SHORT EXERCISE
Locate the line that contains "is for Blender 4.5." in the entries below, then repeat it and every following line through the line that contains "single('loose_stones',mb,M['ballast'])", exactly, and no others.

RECORDS SUPPLIED
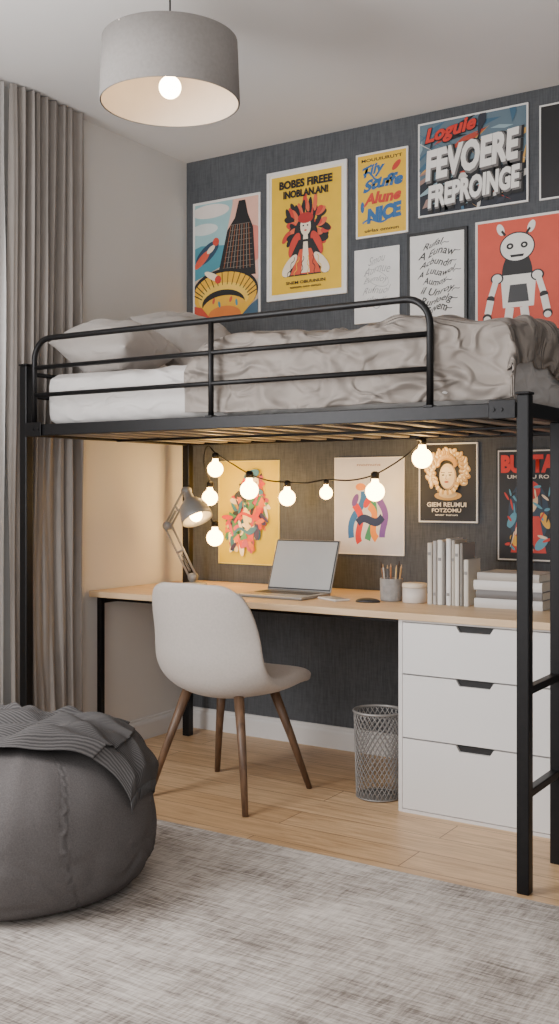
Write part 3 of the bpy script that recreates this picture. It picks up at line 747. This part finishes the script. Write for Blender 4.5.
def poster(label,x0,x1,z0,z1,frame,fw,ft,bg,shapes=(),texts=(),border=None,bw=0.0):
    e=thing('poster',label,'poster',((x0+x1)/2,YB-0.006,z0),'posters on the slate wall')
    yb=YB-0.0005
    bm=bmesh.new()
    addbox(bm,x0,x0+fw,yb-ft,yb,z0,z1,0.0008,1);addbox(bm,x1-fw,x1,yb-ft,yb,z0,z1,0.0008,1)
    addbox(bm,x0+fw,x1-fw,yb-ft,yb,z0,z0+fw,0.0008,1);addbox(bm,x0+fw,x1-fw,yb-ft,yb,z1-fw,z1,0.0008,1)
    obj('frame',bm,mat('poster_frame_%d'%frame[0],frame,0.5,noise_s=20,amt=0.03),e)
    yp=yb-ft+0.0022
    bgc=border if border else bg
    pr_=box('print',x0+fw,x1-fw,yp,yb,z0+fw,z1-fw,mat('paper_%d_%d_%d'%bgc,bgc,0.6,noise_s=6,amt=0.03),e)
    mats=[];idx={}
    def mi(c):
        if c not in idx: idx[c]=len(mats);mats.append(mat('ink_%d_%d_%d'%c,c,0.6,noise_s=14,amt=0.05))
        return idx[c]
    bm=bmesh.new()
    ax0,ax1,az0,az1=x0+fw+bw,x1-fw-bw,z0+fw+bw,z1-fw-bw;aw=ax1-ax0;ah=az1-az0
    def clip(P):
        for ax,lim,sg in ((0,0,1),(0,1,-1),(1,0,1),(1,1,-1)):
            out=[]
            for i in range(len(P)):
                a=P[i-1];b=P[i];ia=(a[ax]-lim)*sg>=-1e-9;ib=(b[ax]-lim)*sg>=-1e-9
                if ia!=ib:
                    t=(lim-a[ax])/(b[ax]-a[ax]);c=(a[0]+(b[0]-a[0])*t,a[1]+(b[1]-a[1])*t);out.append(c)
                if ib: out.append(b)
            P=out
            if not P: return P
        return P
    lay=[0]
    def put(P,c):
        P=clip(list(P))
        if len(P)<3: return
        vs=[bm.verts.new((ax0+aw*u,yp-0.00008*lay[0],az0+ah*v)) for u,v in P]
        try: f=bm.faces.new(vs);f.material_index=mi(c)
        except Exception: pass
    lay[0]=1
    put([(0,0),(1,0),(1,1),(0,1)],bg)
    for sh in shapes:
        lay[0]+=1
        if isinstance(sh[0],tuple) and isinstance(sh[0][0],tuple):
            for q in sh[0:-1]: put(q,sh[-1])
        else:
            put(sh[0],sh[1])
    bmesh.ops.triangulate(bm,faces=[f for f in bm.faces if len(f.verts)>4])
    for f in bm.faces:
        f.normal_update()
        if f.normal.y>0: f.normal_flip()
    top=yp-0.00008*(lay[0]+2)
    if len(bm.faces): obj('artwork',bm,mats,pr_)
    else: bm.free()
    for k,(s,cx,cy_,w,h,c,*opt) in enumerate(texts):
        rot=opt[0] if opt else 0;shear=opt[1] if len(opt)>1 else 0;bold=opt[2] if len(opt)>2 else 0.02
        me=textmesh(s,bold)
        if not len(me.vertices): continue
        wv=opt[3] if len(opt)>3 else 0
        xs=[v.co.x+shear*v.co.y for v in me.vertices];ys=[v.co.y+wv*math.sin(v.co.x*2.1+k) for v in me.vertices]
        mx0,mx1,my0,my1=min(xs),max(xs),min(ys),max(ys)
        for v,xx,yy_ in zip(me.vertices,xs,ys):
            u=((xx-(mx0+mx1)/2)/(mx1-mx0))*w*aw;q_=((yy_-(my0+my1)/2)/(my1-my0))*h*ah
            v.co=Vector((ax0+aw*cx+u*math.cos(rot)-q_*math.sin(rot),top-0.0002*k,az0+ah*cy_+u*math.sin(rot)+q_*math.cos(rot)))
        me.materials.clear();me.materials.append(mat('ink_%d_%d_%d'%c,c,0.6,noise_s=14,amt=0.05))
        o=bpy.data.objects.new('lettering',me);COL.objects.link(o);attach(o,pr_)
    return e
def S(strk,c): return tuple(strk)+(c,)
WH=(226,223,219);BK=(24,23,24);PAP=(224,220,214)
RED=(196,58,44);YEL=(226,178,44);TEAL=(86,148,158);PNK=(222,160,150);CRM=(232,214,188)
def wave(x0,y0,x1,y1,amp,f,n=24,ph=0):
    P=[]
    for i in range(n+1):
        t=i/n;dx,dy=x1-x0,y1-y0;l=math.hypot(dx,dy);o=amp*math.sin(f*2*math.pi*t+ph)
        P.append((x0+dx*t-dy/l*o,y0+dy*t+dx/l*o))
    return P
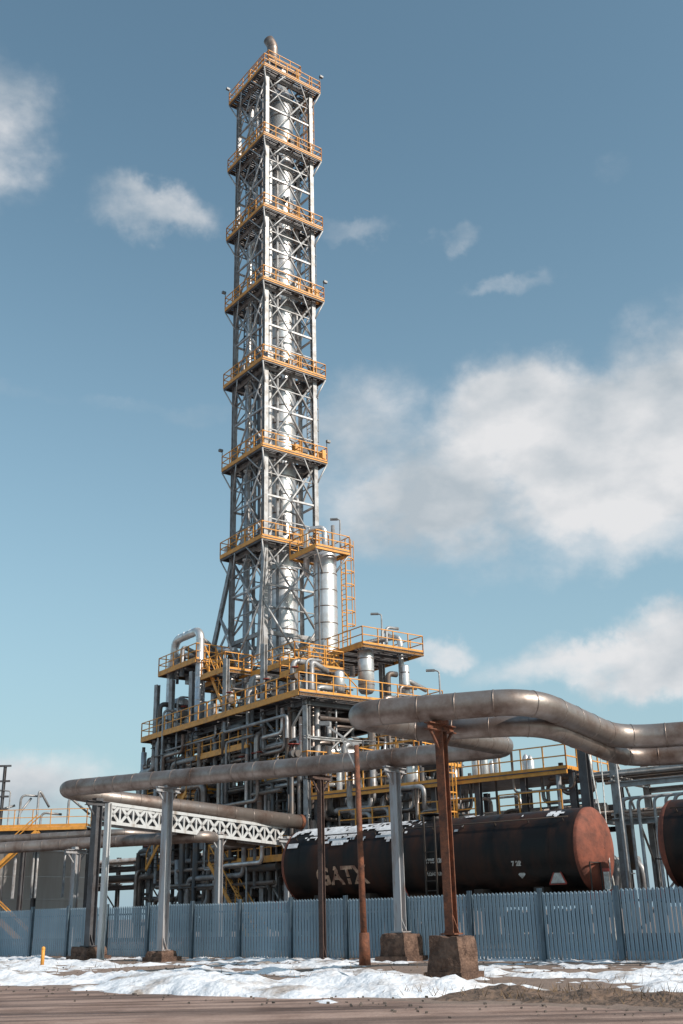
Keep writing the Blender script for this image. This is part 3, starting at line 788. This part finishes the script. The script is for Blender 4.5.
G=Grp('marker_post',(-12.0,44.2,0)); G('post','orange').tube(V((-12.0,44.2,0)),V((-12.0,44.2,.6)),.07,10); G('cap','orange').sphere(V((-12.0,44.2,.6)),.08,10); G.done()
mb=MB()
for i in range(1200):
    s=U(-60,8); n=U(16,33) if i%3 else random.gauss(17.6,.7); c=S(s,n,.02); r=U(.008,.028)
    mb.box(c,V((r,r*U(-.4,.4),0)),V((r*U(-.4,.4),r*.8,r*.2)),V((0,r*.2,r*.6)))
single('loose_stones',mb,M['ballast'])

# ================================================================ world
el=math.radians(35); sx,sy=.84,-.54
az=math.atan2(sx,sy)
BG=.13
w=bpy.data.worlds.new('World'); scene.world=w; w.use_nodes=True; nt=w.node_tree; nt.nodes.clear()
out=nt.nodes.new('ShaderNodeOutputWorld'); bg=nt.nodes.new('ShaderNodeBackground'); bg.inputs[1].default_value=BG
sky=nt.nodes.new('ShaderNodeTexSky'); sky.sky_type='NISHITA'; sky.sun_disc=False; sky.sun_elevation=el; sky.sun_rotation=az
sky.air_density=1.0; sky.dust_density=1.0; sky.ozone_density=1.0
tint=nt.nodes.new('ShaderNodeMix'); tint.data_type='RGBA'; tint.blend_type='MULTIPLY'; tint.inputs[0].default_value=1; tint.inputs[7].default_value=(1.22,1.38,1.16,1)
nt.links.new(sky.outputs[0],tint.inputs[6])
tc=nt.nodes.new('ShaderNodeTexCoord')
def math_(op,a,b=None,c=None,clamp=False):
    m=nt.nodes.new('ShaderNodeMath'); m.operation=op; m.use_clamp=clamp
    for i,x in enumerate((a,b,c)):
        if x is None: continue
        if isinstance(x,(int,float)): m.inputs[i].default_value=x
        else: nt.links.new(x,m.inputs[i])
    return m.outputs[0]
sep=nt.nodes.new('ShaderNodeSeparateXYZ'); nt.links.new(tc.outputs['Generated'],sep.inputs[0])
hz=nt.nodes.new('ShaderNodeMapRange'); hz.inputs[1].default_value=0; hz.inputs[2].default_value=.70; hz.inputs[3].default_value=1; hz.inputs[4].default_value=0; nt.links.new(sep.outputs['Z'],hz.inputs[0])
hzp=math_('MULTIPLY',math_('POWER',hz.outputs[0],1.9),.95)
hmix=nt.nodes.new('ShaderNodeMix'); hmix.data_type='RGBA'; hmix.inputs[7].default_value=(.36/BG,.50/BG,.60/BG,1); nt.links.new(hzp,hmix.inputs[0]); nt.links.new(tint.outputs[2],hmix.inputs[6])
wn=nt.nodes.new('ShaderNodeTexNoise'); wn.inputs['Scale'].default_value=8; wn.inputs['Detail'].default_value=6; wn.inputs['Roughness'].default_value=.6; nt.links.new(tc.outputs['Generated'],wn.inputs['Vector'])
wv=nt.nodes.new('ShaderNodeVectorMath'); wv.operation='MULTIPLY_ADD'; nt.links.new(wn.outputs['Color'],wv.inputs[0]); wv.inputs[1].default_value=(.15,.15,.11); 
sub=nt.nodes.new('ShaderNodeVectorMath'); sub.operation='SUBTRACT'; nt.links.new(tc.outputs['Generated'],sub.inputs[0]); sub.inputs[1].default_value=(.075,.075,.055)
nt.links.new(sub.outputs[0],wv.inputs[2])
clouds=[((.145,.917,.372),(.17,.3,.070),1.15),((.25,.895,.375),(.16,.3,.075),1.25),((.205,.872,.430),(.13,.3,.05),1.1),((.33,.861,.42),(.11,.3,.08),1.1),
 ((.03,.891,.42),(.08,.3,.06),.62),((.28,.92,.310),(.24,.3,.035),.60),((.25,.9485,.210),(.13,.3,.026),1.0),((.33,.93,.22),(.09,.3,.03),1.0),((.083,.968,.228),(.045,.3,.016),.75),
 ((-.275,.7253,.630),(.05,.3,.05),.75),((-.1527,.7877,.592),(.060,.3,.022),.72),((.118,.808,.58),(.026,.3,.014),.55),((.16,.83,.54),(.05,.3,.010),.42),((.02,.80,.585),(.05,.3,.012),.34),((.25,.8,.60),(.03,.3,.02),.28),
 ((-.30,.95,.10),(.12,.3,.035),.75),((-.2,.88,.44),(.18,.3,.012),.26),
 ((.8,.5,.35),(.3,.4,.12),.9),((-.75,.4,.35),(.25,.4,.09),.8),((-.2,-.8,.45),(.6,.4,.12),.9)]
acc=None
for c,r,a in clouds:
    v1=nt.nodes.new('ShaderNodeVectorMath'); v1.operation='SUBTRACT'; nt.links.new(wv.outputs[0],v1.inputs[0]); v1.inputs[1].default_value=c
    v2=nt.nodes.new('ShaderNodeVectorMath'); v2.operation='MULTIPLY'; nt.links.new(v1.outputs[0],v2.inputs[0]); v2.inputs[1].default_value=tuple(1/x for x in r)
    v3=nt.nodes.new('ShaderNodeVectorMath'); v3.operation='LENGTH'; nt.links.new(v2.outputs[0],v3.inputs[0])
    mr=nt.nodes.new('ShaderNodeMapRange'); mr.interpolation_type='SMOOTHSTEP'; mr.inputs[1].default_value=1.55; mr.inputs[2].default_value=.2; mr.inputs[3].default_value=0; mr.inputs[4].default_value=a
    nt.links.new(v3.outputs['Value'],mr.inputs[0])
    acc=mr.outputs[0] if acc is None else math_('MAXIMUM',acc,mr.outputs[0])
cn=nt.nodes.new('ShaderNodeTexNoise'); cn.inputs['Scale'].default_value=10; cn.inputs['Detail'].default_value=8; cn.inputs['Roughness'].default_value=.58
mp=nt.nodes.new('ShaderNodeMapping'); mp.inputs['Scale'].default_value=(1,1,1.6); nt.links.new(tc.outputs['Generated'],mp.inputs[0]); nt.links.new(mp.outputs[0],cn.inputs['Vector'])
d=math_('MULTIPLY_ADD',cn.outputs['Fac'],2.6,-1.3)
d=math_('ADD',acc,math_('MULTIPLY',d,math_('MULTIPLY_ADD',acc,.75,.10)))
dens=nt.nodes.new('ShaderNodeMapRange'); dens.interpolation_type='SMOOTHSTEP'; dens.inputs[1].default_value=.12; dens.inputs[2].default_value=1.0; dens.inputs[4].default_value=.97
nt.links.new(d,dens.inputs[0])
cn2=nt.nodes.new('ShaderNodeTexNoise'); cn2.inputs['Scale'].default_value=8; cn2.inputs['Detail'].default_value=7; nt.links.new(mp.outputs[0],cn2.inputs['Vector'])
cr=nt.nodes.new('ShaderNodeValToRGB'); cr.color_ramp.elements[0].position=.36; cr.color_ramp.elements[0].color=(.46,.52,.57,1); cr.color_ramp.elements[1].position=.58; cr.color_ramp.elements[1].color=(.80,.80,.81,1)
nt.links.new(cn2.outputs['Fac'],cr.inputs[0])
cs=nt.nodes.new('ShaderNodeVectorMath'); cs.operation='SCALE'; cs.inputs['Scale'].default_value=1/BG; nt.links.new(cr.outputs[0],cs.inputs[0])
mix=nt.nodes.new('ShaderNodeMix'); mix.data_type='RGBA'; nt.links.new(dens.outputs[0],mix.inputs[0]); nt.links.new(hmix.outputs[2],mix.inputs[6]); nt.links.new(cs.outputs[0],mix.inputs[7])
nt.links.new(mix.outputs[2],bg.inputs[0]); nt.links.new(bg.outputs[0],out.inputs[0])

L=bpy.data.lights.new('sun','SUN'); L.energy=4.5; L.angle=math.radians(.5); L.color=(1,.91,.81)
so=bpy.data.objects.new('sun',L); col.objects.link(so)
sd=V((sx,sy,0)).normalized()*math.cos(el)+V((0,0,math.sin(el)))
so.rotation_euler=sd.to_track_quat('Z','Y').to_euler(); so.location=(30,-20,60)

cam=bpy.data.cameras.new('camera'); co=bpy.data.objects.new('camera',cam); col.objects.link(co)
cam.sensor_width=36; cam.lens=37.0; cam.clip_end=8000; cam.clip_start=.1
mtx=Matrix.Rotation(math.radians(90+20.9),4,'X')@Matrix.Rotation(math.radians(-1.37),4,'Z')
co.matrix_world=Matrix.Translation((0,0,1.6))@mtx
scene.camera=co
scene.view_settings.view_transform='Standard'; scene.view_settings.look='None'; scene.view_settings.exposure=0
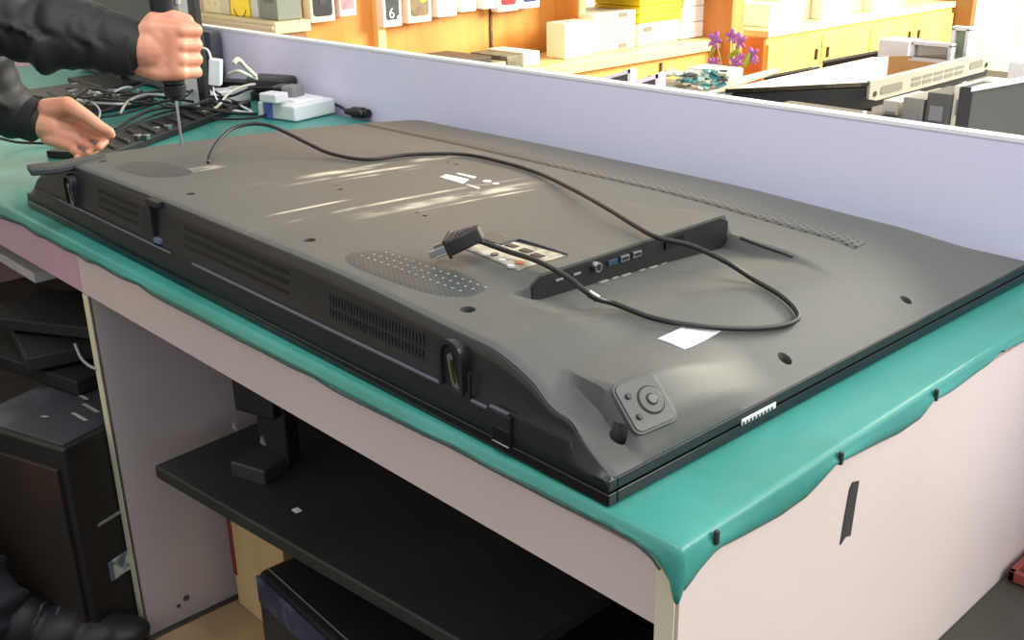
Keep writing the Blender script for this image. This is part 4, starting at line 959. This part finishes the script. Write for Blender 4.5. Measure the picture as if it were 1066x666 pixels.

TASK RESULT
Keep writing the Blender script for this image. This is part 3, starting at line 788. This part finishes the script. The script is for Blender 4.5.
G=Grp('marker_post',(-12.0,44.2,0)); G('post','orange').tube(V((-12.0,44.2,0)),V((-12.0,44.2,.6)),.07,10); G('cap','orange').sphere(V((-12.0,44.2,.6)),.08,10); G.done()
mb=MB()
for i in range(1200):
    s=U(-60,8); n=U(16,33) if i%3 else random.gauss(17.6,.7); c=S(s,n,.02); r=U(.008,.028)
    mb.box(c,V((r,r*U(-.4,.4),0)),V((r*U(-.4,.4),r*.8,r*.2)),V((0,r*.2,r*.6)))
single('loose_stones',mb,M['ballast'])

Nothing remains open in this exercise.